Now, if we are going to remain on a carbon based economy, with gasoline dependent infrastructure, I think Plotz is right to point out that the risk will always exist, and the notion that we can't drill on our shores is similar to sending our garbage to third world countries; we're exporting the risk of environmental disaster instead of the material itself, but its morally equivalent. It's also equivalent to the regular refrain about nuclear power plants and, to a lesser degree, coal fired ones: We want the power, but we don't want the potentially dangerous or immediately polluting plant in our own back yards. On these grounds, I'd be in with the "Drill baby drill" crowd.

But I'm not. Because oil is different than nuclear power, and it's certainly different than terrorism. Nuclear power, despite its (minimal) risk and the (significant) problem of nuclear waste, is a far more efficient and less environmentally hazardous source of power. We should be shifting to it until we can create the infrastructure for cost-effective solar and wind power. So, in the case of nuclear power, we should encourage people to tolerate the risk because we want to incentivize the behavior.

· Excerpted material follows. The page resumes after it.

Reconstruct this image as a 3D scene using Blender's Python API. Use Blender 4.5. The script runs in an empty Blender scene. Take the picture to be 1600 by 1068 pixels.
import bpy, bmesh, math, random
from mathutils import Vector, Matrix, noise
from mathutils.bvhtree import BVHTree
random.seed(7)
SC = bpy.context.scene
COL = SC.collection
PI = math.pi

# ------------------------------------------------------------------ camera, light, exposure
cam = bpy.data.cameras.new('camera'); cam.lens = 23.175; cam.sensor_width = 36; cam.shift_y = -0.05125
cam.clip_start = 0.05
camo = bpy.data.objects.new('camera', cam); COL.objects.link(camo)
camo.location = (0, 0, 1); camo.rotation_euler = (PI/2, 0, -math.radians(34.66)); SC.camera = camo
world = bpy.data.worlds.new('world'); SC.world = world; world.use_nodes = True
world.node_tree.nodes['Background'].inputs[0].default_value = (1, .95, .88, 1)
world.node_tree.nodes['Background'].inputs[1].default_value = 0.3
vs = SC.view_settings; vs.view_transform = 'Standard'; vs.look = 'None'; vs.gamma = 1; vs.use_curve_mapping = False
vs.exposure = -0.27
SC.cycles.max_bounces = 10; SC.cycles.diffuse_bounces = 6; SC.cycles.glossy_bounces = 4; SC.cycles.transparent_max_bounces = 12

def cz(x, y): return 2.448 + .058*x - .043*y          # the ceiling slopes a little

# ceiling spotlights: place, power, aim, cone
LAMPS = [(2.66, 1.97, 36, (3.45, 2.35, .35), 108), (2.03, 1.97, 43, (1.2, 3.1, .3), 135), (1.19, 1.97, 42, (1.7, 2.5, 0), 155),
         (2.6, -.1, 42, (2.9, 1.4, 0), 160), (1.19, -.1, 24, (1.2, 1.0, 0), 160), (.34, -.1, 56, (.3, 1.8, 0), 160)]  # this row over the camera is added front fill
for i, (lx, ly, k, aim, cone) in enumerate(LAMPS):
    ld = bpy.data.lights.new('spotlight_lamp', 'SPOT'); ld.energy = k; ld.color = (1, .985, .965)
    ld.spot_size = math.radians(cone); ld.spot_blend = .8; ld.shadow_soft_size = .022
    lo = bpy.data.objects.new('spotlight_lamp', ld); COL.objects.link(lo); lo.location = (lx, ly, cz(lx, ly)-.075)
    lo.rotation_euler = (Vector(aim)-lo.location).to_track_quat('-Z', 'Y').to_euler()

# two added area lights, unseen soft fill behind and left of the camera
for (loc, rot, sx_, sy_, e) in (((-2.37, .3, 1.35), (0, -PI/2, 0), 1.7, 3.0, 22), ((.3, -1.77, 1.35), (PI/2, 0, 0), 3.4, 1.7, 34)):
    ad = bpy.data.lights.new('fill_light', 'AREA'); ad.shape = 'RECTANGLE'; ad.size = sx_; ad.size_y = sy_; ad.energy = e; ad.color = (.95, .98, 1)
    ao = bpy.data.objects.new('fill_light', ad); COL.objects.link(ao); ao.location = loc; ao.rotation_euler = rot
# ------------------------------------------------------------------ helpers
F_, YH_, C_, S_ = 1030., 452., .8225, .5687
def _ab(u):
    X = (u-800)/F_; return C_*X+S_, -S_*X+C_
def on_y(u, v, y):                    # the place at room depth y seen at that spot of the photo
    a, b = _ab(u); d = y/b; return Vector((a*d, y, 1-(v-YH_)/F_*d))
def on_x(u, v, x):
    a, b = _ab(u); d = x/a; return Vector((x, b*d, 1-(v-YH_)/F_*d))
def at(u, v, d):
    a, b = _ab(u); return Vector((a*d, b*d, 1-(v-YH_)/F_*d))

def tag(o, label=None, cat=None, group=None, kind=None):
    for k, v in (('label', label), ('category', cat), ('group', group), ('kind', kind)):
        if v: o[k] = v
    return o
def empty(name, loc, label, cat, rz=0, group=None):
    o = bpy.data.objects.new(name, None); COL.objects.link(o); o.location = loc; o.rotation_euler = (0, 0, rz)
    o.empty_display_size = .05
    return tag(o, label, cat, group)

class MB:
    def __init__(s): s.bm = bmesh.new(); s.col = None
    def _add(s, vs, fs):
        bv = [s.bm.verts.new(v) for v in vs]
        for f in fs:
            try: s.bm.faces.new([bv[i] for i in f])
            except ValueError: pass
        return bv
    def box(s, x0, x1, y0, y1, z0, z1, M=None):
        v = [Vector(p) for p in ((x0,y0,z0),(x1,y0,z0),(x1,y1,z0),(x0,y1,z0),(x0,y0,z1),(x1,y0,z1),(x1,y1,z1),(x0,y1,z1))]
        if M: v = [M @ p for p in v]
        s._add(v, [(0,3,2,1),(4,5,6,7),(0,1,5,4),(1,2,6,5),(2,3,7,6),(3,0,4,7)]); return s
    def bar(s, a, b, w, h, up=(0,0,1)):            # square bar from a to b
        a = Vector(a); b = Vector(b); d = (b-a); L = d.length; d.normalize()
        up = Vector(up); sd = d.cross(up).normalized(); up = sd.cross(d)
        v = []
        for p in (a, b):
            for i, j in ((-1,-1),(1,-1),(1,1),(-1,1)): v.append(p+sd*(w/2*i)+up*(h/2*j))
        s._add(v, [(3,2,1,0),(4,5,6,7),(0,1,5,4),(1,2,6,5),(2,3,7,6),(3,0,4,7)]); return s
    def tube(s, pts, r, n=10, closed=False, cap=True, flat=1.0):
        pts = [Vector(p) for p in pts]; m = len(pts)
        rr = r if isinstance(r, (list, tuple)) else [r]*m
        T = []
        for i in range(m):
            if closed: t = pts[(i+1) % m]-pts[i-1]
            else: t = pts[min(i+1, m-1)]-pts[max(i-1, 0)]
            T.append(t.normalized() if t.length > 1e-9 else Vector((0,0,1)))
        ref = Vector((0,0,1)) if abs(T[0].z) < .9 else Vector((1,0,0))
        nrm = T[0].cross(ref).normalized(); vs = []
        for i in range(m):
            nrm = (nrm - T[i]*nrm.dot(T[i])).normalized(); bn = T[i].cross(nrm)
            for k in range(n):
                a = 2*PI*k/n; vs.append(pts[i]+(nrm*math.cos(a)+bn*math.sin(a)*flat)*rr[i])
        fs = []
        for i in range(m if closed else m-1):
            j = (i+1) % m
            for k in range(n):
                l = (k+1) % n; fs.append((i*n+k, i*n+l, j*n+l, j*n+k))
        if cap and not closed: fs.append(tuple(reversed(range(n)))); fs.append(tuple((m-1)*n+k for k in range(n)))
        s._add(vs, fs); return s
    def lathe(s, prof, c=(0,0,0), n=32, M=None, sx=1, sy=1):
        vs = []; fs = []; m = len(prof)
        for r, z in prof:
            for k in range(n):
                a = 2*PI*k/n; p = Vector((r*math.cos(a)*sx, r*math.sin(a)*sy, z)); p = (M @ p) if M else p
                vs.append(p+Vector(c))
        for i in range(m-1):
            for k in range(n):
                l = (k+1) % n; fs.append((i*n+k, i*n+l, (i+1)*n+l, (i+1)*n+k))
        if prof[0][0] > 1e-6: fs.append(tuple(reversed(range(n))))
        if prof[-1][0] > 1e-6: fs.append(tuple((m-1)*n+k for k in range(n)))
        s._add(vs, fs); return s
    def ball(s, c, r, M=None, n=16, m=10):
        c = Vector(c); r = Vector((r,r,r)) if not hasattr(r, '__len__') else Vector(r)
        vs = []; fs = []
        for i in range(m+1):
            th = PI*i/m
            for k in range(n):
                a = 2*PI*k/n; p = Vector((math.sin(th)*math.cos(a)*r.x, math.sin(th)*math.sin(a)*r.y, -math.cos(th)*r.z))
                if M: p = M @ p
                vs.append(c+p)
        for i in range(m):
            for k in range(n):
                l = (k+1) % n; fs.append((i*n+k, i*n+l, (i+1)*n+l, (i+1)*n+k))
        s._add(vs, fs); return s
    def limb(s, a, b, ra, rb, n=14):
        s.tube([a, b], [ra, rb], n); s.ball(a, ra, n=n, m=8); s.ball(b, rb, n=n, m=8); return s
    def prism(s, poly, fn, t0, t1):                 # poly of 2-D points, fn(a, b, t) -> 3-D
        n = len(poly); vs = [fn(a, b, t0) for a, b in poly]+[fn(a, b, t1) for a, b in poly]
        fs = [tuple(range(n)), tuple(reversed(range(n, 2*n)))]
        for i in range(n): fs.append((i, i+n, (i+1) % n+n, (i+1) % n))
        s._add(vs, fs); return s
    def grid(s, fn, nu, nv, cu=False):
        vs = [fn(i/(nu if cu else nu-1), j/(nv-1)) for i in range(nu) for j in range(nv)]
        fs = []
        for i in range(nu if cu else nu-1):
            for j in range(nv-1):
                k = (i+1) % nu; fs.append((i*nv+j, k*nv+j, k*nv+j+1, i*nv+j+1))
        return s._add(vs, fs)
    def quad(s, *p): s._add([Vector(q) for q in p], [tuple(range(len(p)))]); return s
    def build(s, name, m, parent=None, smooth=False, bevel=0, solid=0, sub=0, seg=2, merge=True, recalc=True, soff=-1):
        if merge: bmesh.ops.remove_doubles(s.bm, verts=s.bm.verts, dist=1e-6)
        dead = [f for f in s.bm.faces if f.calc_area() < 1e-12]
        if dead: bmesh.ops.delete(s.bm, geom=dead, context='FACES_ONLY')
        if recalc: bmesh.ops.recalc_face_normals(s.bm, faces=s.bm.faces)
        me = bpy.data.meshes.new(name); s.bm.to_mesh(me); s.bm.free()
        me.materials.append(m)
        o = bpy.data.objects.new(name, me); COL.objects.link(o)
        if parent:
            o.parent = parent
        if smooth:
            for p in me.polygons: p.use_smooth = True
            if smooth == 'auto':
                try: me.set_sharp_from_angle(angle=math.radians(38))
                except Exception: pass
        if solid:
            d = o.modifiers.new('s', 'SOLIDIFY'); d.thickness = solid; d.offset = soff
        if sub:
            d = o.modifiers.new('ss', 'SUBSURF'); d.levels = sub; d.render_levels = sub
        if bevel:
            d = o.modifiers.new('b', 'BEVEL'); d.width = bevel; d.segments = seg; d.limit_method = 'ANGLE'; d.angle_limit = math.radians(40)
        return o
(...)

In the case of terrorism, homicidal crazy people are a depressingly renewable resource. Encouraging people to tolerate risk in regards to terrorism does not encourage terrorists or eliminate them; they will exist regardless. Instead, some tolerance of risk might actually disempower terrorist. The people out on Times Square the day after the failed bombing last week showed this. A terrorist is someone who has given up on winning through attrition or conquest, and can only win by generating fear. Encouraging people to tolerate some risk diminishes that fear to some degree.

Our dependence on oil, on the other hand, is a behavior we want to stop precisely because its supply can't hope to last as long as our supply of homicidal nutjobs. Since we will inevitably hit peak oil and the price will cripple the market, fear of the dangers of pumping oil might increase the price, which then encourages investment in solar and wind by creating economies of scale. It's true that always looking for oil somewhere else is irrational (and incredibly expensive, in blood and treasure, when one considers the unstable and evil regimes propped up by oil and the wars fought over it), but this irrationality does serve to elevate the price, which is far too low. If we want to ween ourselves from oil rather than going cold turkey when peak oil hits, we should be looking for every means to raise the price incrementally. Fear of pollution causing increased production and transportation costs is a crummy way to increase the price. A tax would certainly be better. Unfortunately, it's political suicide for any politician who proposes it. There are two times when higher gas taxes will be opposed: during an economic expansion (which could be threatened by higher gasoline prices) and during an economic contraction (which could be prolonged by higher gasoline prices). So we're stuck with gas prices that don't keep up with inflation and no tax dividend to spend on creating the infrastructure to move beyond oil. Higher prices caused by searching for oil beyond our shores might help push us toward a less dependent economy. Also, when we do hit peak oil, we'll then have a reservoir of gold under our continental shelf. Even when we drive electric cars powered by solar panels and wind farms, we'll still need plastic. Why burn up all of the precious resource to keep prices artificially low, when we could benefit from higher prices and save the resource until it's far more valuable?

So, be afraid of the massive oil slick in the gulf coast. Refuse to allow another rig to be built off our shores. And if the price at the pump continues to rise, be grateful (as best you can), knowing it will make solar and wind power cost effective that much sooner.